Preserving the neighborliness was another goal of the redevelopment, according to Mathon, who said that some of the new units will be available to families in two new income tiers: those making around $25,000-$55,000 and those closer to $55,000-$75,000. Such higher earners will be integrated into the community, Mathon said.
"Part of this is about disrupting the historical stigma of the site," Mathon said. "The risk of creating a divide and perpetuating social isolation was real, so the residents decided instead to take a longer time with the redevelopment process."
Long indeed.
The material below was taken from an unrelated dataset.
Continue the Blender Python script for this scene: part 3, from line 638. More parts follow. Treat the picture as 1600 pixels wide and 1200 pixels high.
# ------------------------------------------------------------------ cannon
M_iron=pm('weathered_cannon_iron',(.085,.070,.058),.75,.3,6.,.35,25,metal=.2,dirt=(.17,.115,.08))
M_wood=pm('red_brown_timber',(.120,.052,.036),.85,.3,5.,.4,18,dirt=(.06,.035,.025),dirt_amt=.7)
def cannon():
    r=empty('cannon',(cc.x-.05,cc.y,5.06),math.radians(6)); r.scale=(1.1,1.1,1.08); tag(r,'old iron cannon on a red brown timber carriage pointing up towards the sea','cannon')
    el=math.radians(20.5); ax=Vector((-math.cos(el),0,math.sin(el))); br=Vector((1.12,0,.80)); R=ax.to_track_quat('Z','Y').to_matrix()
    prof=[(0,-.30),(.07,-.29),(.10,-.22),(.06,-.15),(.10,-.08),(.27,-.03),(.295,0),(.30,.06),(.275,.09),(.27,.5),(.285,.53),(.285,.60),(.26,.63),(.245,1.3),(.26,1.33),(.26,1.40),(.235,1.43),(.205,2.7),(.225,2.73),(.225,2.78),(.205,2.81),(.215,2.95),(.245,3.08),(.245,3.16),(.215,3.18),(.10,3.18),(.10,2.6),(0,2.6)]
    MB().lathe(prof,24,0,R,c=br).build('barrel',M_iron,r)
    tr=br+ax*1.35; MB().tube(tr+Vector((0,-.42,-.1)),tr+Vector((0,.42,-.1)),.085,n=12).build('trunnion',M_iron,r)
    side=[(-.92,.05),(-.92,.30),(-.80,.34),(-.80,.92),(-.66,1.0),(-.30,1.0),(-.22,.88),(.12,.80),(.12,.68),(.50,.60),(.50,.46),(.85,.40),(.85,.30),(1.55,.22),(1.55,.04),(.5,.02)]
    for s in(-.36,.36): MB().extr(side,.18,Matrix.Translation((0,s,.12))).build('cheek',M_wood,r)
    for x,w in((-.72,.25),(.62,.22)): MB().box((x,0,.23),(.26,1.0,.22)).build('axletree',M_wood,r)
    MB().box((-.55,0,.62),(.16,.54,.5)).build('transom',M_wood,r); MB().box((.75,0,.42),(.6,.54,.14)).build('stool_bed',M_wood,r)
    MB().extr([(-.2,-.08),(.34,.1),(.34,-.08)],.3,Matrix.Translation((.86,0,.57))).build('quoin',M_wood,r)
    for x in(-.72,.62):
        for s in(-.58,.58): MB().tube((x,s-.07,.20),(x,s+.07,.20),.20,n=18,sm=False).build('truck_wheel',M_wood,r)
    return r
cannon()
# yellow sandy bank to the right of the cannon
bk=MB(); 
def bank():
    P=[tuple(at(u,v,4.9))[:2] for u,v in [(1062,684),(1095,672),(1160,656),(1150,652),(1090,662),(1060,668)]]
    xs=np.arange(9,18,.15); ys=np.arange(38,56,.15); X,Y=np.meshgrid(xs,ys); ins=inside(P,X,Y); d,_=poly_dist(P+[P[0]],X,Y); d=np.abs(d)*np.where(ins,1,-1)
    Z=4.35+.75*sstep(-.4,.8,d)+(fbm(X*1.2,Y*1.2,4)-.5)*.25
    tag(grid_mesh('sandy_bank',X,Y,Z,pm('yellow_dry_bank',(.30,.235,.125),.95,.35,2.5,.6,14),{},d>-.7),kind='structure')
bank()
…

The current owners, the Piedmont Housing Alliance and National Housing Trust, bought the complex in 2001 but did not finalize their master plan until 2018. Ground was broken in January 2022.
"It’s taken them a while," said Ed Wayland, who lives in sight of the new townhouses. "But it’s something that the community needs."
Today, the townhouses are close to completion and the multifamily building stands at its full height. Mathon said that 46 existing households will move during late summer and fall, as 60 new households arrive to fill those first 106 units.
On site, there’s a constant hum of pneumatic nail guns and the occasional beeping of a bucket lift as it hoists a worker to affix siding atop a popular brand of green sheathing panels.
Sitting inside the current community center, which will be replaced with a larger one, Payne, who has also served on the advisory committee, seems to relish the changes.
"I think it’s a really beautiful thing," he said, "that I hope can become a model for what redevelopment and housing development can look like in the city."